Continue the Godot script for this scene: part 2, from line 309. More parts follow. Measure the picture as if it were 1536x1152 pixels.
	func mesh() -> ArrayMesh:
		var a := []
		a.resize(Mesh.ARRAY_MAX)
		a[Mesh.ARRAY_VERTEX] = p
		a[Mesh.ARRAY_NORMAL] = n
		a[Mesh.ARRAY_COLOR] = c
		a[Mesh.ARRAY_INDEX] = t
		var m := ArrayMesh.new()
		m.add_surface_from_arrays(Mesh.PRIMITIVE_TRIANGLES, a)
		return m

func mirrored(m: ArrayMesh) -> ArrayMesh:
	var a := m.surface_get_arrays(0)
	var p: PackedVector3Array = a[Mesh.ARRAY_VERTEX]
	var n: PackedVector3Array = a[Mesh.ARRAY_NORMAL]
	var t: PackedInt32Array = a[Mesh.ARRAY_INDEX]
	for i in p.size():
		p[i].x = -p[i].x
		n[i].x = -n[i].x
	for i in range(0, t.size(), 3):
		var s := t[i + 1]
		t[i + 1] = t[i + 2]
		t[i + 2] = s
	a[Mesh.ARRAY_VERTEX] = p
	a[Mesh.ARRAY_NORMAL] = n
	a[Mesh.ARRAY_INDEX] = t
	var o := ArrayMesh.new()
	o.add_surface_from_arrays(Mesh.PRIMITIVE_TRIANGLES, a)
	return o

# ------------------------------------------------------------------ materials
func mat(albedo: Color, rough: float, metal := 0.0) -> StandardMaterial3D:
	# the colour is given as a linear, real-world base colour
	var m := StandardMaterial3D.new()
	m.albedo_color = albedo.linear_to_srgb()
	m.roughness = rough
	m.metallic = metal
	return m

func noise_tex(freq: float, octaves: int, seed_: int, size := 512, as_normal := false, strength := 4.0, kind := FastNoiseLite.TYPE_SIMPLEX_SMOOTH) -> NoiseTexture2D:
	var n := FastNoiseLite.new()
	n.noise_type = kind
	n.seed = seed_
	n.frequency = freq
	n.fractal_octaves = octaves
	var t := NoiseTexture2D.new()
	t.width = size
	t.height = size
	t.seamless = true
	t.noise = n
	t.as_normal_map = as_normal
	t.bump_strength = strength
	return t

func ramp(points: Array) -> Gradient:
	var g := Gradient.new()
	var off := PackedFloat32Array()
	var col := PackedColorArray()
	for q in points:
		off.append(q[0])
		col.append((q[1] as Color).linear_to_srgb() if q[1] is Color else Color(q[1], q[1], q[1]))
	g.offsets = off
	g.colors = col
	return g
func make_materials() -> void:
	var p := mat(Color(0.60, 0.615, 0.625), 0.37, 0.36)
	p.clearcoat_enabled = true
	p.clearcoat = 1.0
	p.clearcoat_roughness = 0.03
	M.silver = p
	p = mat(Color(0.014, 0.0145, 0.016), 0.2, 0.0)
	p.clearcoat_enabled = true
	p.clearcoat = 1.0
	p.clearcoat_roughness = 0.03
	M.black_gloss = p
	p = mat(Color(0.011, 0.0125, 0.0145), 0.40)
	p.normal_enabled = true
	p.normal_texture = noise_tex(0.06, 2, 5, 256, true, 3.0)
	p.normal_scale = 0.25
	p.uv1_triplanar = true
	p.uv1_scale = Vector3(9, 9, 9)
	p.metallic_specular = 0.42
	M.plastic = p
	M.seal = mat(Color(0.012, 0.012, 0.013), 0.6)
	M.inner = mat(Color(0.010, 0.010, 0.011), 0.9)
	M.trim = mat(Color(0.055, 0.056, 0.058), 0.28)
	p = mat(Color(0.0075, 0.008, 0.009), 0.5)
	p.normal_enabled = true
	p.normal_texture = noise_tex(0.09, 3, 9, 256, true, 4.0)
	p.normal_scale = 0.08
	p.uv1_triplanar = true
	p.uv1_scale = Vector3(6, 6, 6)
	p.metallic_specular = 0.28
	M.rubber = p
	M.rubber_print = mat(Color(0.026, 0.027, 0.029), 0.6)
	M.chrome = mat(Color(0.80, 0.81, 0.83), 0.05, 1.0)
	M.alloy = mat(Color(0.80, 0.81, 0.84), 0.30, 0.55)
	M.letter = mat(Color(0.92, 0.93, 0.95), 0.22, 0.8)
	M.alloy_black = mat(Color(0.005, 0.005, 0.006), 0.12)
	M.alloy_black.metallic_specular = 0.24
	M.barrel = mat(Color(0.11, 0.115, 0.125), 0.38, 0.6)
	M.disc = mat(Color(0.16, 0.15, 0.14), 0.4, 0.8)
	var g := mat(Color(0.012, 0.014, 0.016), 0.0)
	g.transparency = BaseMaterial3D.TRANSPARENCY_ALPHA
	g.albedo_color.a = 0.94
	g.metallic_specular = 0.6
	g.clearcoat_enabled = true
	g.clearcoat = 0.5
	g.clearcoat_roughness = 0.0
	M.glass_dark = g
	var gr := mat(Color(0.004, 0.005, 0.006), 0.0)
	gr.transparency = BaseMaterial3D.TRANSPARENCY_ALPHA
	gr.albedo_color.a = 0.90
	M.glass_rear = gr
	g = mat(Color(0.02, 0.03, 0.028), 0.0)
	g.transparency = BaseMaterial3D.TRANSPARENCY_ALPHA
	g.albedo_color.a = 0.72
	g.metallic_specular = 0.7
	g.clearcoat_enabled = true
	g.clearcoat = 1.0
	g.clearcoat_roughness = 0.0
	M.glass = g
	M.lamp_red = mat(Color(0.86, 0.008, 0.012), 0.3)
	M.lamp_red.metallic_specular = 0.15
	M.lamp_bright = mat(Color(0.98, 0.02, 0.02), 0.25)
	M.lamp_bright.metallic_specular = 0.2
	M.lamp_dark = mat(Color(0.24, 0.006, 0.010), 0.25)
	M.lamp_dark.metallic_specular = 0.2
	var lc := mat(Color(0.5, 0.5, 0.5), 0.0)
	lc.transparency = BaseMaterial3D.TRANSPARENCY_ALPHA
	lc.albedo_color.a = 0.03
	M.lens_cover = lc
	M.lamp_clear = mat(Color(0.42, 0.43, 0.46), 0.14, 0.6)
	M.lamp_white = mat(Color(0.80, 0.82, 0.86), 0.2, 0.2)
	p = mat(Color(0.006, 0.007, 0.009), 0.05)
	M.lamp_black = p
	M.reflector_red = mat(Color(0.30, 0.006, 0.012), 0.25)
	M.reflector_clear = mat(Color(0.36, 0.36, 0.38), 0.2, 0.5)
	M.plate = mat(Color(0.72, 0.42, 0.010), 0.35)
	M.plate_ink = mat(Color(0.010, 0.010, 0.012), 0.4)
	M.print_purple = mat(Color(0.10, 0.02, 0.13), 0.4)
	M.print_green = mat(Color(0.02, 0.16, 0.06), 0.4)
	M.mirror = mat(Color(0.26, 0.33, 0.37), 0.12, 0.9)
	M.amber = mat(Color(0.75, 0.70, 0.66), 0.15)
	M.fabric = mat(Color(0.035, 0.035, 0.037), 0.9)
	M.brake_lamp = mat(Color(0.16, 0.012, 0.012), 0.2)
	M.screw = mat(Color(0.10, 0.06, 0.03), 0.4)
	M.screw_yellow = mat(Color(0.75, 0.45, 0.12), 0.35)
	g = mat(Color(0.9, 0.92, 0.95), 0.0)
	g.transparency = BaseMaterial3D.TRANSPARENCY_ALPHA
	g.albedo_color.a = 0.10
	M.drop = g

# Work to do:
Print back all the lines verbatim.

# Expected answer:
Continue the Godot script for this scene: part 2, from line 309. More parts follow. Measure the picture as if it were 1536x1152 pixels.
	func mesh() -> ArrayMesh:
		var a := []
		a.resize(Mesh.ARRAY_MAX)
		a[Mesh.ARRAY_VERTEX] = p
		a[Mesh.ARRAY_NORMAL] = n
		a[Mesh.ARRAY_COLOR] = c
		a[Mesh.ARRAY_INDEX] = t
		var m := ArrayMesh.new()
		m.add_surface_from_arrays(Mesh.PRIMITIVE_TRIANGLES, a)
		return m

func mirrored(m: ArrayMesh) -> ArrayMesh:
	var a := m.surface_get_arrays(0)
	var p: PackedVector3Array = a[Mesh.ARRAY_VERTEX]
	var n: PackedVector3Array = a[Mesh.ARRAY_NORMAL]
	var t: PackedInt32Array = a[Mesh.ARRAY_INDEX]
	for i in p.size():
		p[i].x = -p[i].x
		n[i].x = -n[i].x
	for i in range(0, t.size(), 3):
		var s := t[i + 1]
		t[i + 1] = t[i + 2]
		t[i + 2] = s
	a[Mesh.ARRAY_VERTEX] = p
	a[Mesh.ARRAY_NORMAL] = n
	a[Mesh.ARRAY_INDEX] = t
	var o := ArrayMesh.new()
	o.add_surface_from_arrays(Mesh.PRIMITIVE_TRIANGLES, a)
	return o

# ------------------------------------------------------------------ materials
func mat(albedo: Color, rough: float, metal := 0.0) -> StandardMaterial3D:
	# the colour is given as a linear, real-world base colour
	var m := StandardMaterial3D.new()
	m.albedo_color = albedo.linear_to_srgb()
	m.roughness = rough
	m.metallic = metal
	return m

func noise_tex(freq: float, octaves: int, seed_: int, size := 512, as_normal := false, strength := 4.0, kind := FastNoiseLite.TYPE_SIMPLEX_SMOOTH) -> NoiseTexture2D:
	var n := FastNoiseLite.new()
	n.noise_type = kind
	n.seed = seed_
	n.frequency = freq
	n.fractal_octaves = octaves
	var t := NoiseTexture2D.new()
	t.width = size
	t.height = size
	t.seamless = true
	t.noise = n
	t.as_normal_map = as_normal
	t.bump_strength = strength
	return t

func ramp(points: Array) -> Gradient:
	var g := Gradient.new()
	var off := PackedFloat32Array()
	var col := PackedColorArray()
	for q in points:
		off.append(q[0])
		col.append((q[1] as Color).linear_to_srgb() if q[1] is Color else Color(q[1], q[1], q[1]))
	g.offsets = off
	g.colors = col
	return g
func make_materials() -> void:
	var p := mat(Color(0.60, 0.615, 0.625), 0.37, 0.36)
	p.clearcoat_enabled = true
	p.clearcoat = 1.0
	p.clearcoat_roughness = 0.03
	M.silver = p
	p = mat(Color(0.014, 0.0145, 0.016), 0.2, 0.0)
	p.clearcoat_enabled = true
	p.clearcoat = 1.0
	p.clearcoat_roughness = 0.03
	M.black_gloss = p
	p = mat(Color(0.011, 0.0125, 0.0145), 0.40)
	p.normal_enabled = true
	p.normal_texture = noise_tex(0.06, 2, 5, 256, true, 3.0)
	p.normal_scale = 0.25
	p.uv1_triplanar = true
	p.uv1_scale = Vector3(9, 9, 9)
	p.metallic_specular = 0.42
	M.plastic = p
	M.seal = mat(Color(0.012, 0.012, 0.013), 0.6)
	M.inner = mat(Color(0.010, 0.010, 0.011), 0.9)
	M.trim = mat(Color(0.055, 0.056, 0.058), 0.28)
	p = mat(Color(0.0075, 0.008, 0.009), 0.5)
	p.normal_enabled = true
	p.normal_texture = noise_tex(0.09, 3, 9, 256, true, 4.0)
	p.normal_scale = 0.08
	p.uv1_triplanar = true
	p.uv1_scale = Vector3(6, 6, 6)
	p.metallic_specular = 0.28
	M.rubber = p
	M.rubber_print = mat(Color(0.026, 0.027, 0.029), 0.6)
	M.chrome = mat(Color(0.80, 0.81, 0.83), 0.05, 1.0)
	M.alloy = mat(Color(0.80, 0.81, 0.84), 0.30, 0.55)
	M.letter = mat(Color(0.92, 0.93, 0.95), 0.22, 0.8)
	M.alloy_black = mat(Color(0.005, 0.005, 0.006), 0.12)
	M.alloy_black.metallic_specular = 0.24
	M.barrel = mat(Color(0.11, 0.115, 0.125), 0.38, 0.6)
	M.disc = mat(Color(0.16, 0.15, 0.14), 0.4, 0.8)
	var g := mat(Color(0.012, 0.014, 0.016), 0.0)
	g.transparency = BaseMaterial3D.TRANSPARENCY_ALPHA
	g.albedo_color.a = 0.94
	g.metallic_specular = 0.6
	g.clearcoat_enabled = true
	g.clearcoat = 0.5
	g.clearcoat_roughness = 0.0
	M.glass_dark = g
	var gr := mat(Color(0.004, 0.005, 0.006), 0.0)
	gr.transparency = BaseMaterial3D.TRANSPARENCY_ALPHA
	gr.albedo_color.a = 0.90
	M.glass_rear = gr
	g = mat(Color(0.02, 0.03, 0.028), 0.0)
	g.transparency = BaseMaterial3D.TRANSPARENCY_ALPHA
	g.albedo_color.a = 0.72
	g.metallic_specular = 0.7
	g.clearcoat_enabled = true
	g.clearcoat = 1.0
	g.clearcoat_roughness = 0.0
	M.glass = g
	M.lamp_red = mat(Color(0.86, 0.008, 0.012), 0.3)
	M.lamp_red.metallic_specular = 0.15
	M.lamp_bright = mat(Color(0.98, 0.02, 0.02), 0.25)
	M.lamp_bright.metallic_specular = 0.2
	M.lamp_dark = mat(Color(0.24, 0.006, 0.010), 0.25)
	M.lamp_dark.metallic_specular = 0.2
	var lc := mat(Color(0.5, 0.5, 0.5), 0.0)
	lc.transparency = BaseMaterial3D.TRANSPARENCY_ALPHA
	lc.albedo_color.a = 0.03
	M.lens_cover = lc
	M.lamp_clear = mat(Color(0.42, 0.43, 0.46), 0.14, 0.6)
	M.lamp_white = mat(Color(0.80, 0.82, 0.86), 0.2, 0.2)
	p = mat(Color(0.006, 0.007, 0.009), 0.05)
	M.lamp_black = p
	M.reflector_red = mat(Color(0.30, 0.006, 0.012), 0.25)
	M.reflector_clear = mat(Color(0.36, 0.36, 0.38), 0.2, 0.5)
	M.plate = mat(Color(0.72, 0.42, 0.010), 0.35)
	M.plate_ink = mat(Color(0.010, 0.010, 0.012), 0.4)
	M.print_purple = mat(Color(0.10, 0.02, 0.13), 0.4)
	M.print_green = mat(Color(0.02, 0.16, 0.06), 0.4)
	M.mirror = mat(Color(0.26, 0.33, 0.37), 0.12, 0.9)
	M.amber = mat(Color(0.75, 0.70, 0.66), 0.15)
	M.fabric = mat(Color(0.035, 0.035, 0.037), 0.9)
	M.brake_lamp = mat(Color(0.16, 0.012, 0.012), 0.2)
	M.screw = mat(Color(0.10, 0.06, 0.03), 0.4)
	M.screw_yellow = mat(Color(0.75, 0.45, 0.12), 0.35)
	g = mat(Color(0.9, 0.92, 0.95), 0.0)
	g.transparency = BaseMaterial3D.TRANSPARENCY_ALPHA
	g.albedo_color.a = 0.10
	M.drop = g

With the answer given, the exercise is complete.